I was checking out at my local grocery / general merchandise store and witnessed the shopper in front of me struggling through the checkout process. She was required to maneuver her cart a 90 degree angle so that it was assessable to the checker. “Like parking a car in the garage”, the checker suggested. Then the change came out in a dispenser on the other side of the cart, which required her to walk around the cart to get her change and return to the check stand to finish her transaction. (I was wondering how many people forgot their change, given the inconvenient location of the change dispenser.) And after checking out, she struggled over whether she should push the cart forward and make another sharp 90 degree turn to exit, or back out and go through. She muttered something about “what ever happened to just going straight through?” She was frustrated by the process and the checker said something about “I know, we all hate them; but we’re stuck with them.” Humm,.. I can only imagine that an individual or team designed this new process with the intent to minimize movement by the checker. But when your optimization process produces a cumbersome and irritating, not to mention error-prone experience for your customer; you’re doing something wrong. In this situation, that valuable face time with the customer was spent discussing the ackward process and the customer’s trouble with it instead of a pleasant exchange about the day, the weather or whether the customer got everything they were looking for. (In defense of the checker, she did insert “did you find everything you needed?” at some point in the transaction– but this wasn’t enough to sweeten the irritated customer’s frame of mind). And irritated customers tend to go elsewhere when they get a chance.

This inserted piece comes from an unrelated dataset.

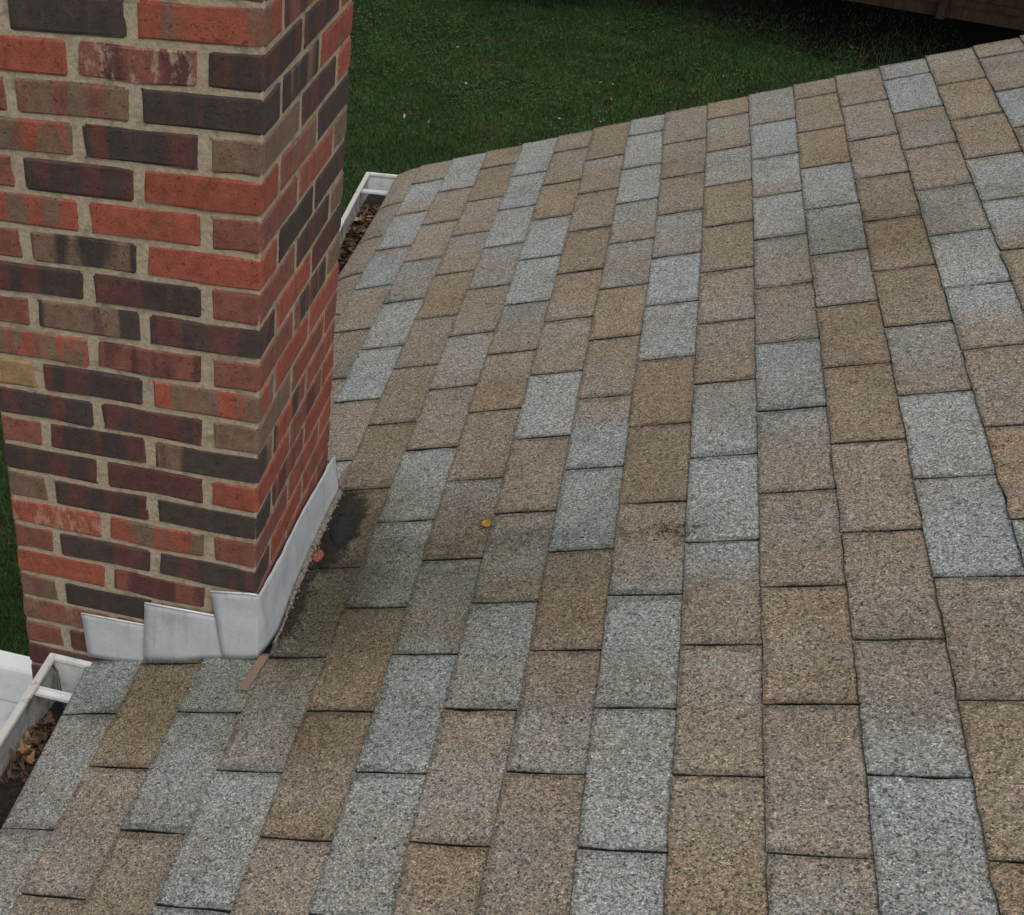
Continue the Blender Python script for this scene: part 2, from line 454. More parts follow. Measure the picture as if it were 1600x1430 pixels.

So when you’re looking at optimizing your operations – make sure your optimization efforts not only improve your efficiency, but also result in a positive customer experience. What makes for a positive customer experience? What do they want? Can you cut out steps and activities that they don’t care about? When you utilize the concepts of lean and process improvement to produce customer focused efficient processes and train your people to deliver a positive customer experience, you’ll be stealing those customers from your competitors.